_Collected material_
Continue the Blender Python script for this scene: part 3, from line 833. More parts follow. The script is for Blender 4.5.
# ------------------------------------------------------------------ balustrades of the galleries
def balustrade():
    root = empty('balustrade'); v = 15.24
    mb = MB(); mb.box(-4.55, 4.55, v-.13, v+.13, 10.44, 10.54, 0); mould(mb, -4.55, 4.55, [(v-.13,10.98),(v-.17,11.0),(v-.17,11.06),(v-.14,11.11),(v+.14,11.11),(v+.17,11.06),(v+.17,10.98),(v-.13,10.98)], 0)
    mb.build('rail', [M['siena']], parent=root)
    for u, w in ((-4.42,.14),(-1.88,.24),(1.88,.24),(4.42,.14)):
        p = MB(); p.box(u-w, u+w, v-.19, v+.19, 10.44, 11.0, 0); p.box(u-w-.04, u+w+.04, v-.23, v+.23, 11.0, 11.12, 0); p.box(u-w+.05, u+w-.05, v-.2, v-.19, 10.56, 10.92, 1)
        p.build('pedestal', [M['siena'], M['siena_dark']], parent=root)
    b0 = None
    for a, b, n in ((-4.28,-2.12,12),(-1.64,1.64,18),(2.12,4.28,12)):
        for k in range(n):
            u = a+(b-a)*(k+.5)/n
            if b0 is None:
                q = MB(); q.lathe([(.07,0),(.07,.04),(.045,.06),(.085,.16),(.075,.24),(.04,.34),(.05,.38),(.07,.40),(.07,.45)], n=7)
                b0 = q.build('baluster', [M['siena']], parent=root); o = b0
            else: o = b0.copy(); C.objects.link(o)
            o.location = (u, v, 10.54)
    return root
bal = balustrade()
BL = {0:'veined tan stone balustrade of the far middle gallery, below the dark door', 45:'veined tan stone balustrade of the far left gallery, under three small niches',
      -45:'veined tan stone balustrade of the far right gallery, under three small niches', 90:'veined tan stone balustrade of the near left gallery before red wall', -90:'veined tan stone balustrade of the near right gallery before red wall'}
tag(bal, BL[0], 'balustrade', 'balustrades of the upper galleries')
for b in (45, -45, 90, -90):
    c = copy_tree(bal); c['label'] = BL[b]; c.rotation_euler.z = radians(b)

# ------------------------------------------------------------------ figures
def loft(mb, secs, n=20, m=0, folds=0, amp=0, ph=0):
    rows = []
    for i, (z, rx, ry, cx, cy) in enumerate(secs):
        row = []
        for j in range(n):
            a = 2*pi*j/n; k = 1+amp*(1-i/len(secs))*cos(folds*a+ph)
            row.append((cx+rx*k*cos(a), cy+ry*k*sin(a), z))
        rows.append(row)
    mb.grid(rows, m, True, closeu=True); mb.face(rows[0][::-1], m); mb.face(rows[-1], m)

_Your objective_
Your task is to repeat each line of the material exactly.

_Task solution_
Continue the Blender Python script for this scene: part 3, from line 833. More parts follow. The script is for Blender 4.5.
# ------------------------------------------------------------------ balustrades of the galleries
def balustrade():
    root = empty('balustrade'); v = 15.24
    mb = MB(); mb.box(-4.55, 4.55, v-.13, v+.13, 10.44, 10.54, 0); mould(mb, -4.55, 4.55, [(v-.13,10.98),(v-.17,11.0),(v-.17,11.06),(v-.14,11.11),(v+.14,11.11),(v+.17,11.06),(v+.17,10.98),(v-.13,10.98)], 0)
    mb.build('rail', [M['siena']], parent=root)
    for u, w in ((-4.42,.14),(-1.88,.24),(1.88,.24),(4.42,.14)):
        p = MB(); p.box(u-w, u+w, v-.19, v+.19, 10.44, 11.0, 0); p.box(u-w-.04, u+w+.04, v-.23, v+.23, 11.0, 11.12, 0); p.box(u-w+.05, u+w-.05, v-.2, v-.19, 10.56, 10.92, 1)
        p.build('pedestal', [M['siena'], M['siena_dark']], parent=root)
    b0 = None
    for a, b, n in ((-4.28,-2.12,12),(-1.64,1.64,18),(2.12,4.28,12)):
        for k in range(n):
            u = a+(b-a)*(k+.5)/n
            if b0 is None:
                q = MB(); q.lathe([(.07,0),(.07,.04),(.045,.06),(.085,.16),(.075,.24),(.04,.34),(.05,.38),(.07,.40),(.07,.45)], n=7)
                b0 = q.build('baluster', [M['siena']], parent=root); o = b0
            else: o = b0.copy(); C.objects.link(o)
            o.location = (u, v, 10.54)
    return root
bal = balustrade()
BL = {0:'veined tan stone balustrade of the far middle gallery, below the dark door', 45:'veined tan stone balustrade of the far left gallery, under three small niches',
      -45:'veined tan stone balustrade of the far right gallery, under three small niches', 90:'veined tan stone balustrade of the near left gallery before red wall', -90:'veined tan stone balustrade of the near right gallery before red wall'}
tag(bal, BL[0], 'balustrade', 'balustrades of the upper galleries')
for b in (45, -45, 90, -90):
    c = copy_tree(bal); c['label'] = BL[b]; c.rotation_euler.z = radians(b)

# ------------------------------------------------------------------ figures
def loft(mb, secs, n=20, m=0, folds=0, amp=0, ph=0):
    rows = []
    for i, (z, rx, ry, cx, cy) in enumerate(secs):
        row = []
        for j in range(n):
            a = 2*pi*j/n; k = 1+amp*(1-i/len(secs))*cos(folds*a+ph)
            row.append((cx+rx*k*cos(a), cy+ry*k*sin(a), z))
        rows.append(row)
    mb.grid(rows, m, True, closeu=True); mb.face(rows[0][::-1], m); mb.face(rows[-1], m)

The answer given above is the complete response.